Un forte attaccamento al proprio lavoro e a quelle aule frequentate per quasi 60 anni. Per questo il professor Fiorenzo Mazzi, docente di Mineralogia all’Università di Pavia, scomparso il 25 settembre 2017, ha lasciato in eredità 300mila euro all’Ateneo pavese. Un dono che ha colpito il Rettore Fabio Rugge: “Un gesto che ci ha emozionato, perché rappresenta l’amore per l’istituzione di un grande docente, dimostrato in tanti anni di insegnamento e ricerca e ulteriormente confermato da questa donazione – commenta –. Anche l’entità del lascito non può lasciare indifferenti, e ci spinge a continuare nel lavoro di costruzione del sapere, che è anche costruzione di comunità, in cui l’Università di Pavia è impegnata da sempre».
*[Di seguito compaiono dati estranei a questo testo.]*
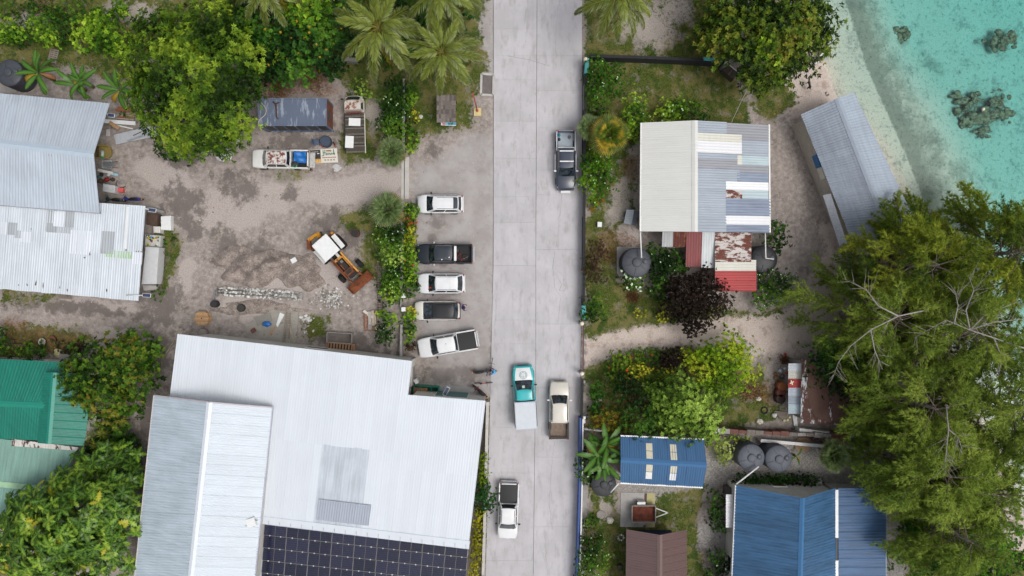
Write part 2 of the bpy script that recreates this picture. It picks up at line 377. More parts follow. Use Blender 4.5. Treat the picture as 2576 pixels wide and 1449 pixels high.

Il professor Fiorenzo Mazzi era nato a Firenze nel 1924. Dopo la laurea in Chimica all’Università di Firenze, e dopo alcuni soggiorni all’estero, nel 1960 aveva ottenuto la cattedra di Mineralogia all’Università di Pavia, dove ha svolto tutta la sua carriera scientifica. Nel 1967 era stato uno dei promotori, e il primo presidente, dell’Associazione Italiana di Cristallografia. Nel 1970 aveva fondato, e diretto per qualche anno, il Centro di Cristallografia strutturale del Consiglio nazionale delle ricerche. Inoltre Mazzi dal 1997 era professore emerito nell’Ateneo pavese, e aveva continuato a frequentare il suo studio fino a pochi anni prima della sua scomparsa.
Autore di una novantina di pubblicazioni sulla caratterizzazione di minerali complessi, è considerato un pioniere della moderna cristallografia mineralogica, e un grande esperto della risoluzione e del raffinamento di strutture complesse, in particolare di politipi e di geminati. Così lo ricordò il professor Vittorio Tazzoli, del Dipartimento di Scienza della terra e dell’ambiente, il giorno della cerimonia funebre, tenuta il 26 settembre 2017 nella chiesa di S. Lanfranco: «Mazzi univa lo spirito caustico della sua città a un carattere estremamente schivo, antimondano, direi quasi francescano nella sua essenzialità. Quando sentiva parlare di “ricerche avanzate” (di chiunque, anche delle sue) non poteva trattenere la domanda beffarda : “Avanzate da chi?”. A chi, come capitò anche me, gli chiedeva di come si dovesse preparare in attesa di poter lavorare nel suo gruppo, rispondeva: “Compri la settimana enigmistica”. Ma quando si entrava nella sua squadra, avviata col suo arrivo in cattedra a Pavia nel 1960, si entrava in un mondo affascinante, non solo nel ricordo che ne abbiamo, ma anche nella realtà di cui eravamo già allora convinti».